We have a long history with the Outback. This is a picture taken at the '97 SIDS Walkthon. Little Andrew is in front of the Wombat sign, having walked 9 miles on the Aqueduct Trail

Yesterday was Robert’s birthday. While he was at school I went to my yoga class. I enjoy the meditative quality of this class. The emphasis on breath and body awareness and the yogic poses quickly draw the attention inward. During the hour-long class I get a respite from the world and from myself.
Still, lying down in Syvana at the end of the class, images of Andrew flood my mind and overwhelming sadness floods my body. No whys, if this or if that; only ocean deep sadness.
On the way to my car, tears streaming down my face and past my sunglasses, I bump into an acquaintance. She looks familiar but through the tears and the dark sunglasses I don’t immediately recognize her.
“Esmeralda?” she says stopping in front of me. “It’s Amy.”
“Oh Amy, hi.”
“How are you?” she asks and immediately adds “Stupid question,” seeing that I am crying.
“It’s hard,” I admit.
“I read your blog every day,” she tells me.
“Oh,” I say shuffling my feet. “Are you going to Yoga?”
“Nice to see you Amy,” I say. “And thank you for everything,” I add, suddenly remembering the help and support she offered when Andrew died.

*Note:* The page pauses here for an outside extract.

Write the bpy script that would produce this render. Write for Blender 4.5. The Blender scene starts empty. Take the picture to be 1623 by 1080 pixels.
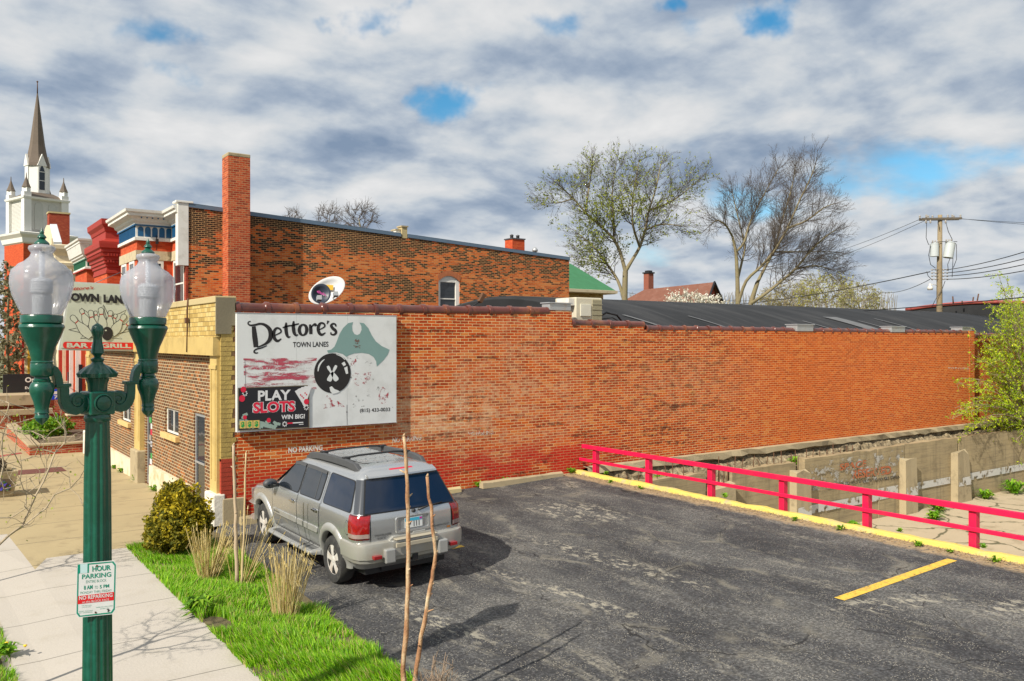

When Robert came home from school, a few birthday cards with “goodies” inside from his granny and aunt from England were waiting for him. He opened them with great relish and was pleased with the contents.
Our young friend David, who left three weeks ago in the pursuit of happiness on the sea, had sent Robert a present and now he called him, they chatted for a long time and I could see that Robert was happy to hear from him. Then it was the turn of the Italian contingent to call to convey their “Auguri, buon compleanno.”
Eventually, when Robert settled down to do his homework, I sat at my laptop and didn’t get up until I finished a piece for the Huffington Post.
By the time Hugh and Florentina arrived from the city, it was time to go out for dinner. No arguing this time as we had done on Christmas Eve, we went to The Outback.
Reeling with memories from the moment we drove into the car park, I steeled myself as we walked into the restaurant.
“Andrew and I ate a whole blooming onion once,” Robert said, breaking the ice and lifting the awkwardness we all felt.
Stretching my arm across the table, I took the stack of beer mats and as Andrew used to do, I built a house of cards, it fell apart quickly, then Florentina had a go while Robert instructed her according to Andrew’s technique.
When the table was cleared, Robert got his Sydney Sinful Sundae. It came with a lit candle on top and all the waiters and waitresses gathered around the table to sing Happy Birthday to a blushing Robert.
But the celebration wasn’t over yet. A birthday cake was waiting at home for Robert.
Before blowing out the fifteen candles, he remembered his brother, I nearly burst into tears but Florentina kicked me under the table and I quickly steadied myself.

“I hope you enjoyed your birthday,” I said to Robert before going to bed.
“It was great,” he said stoically, and we kissed each other goodnight.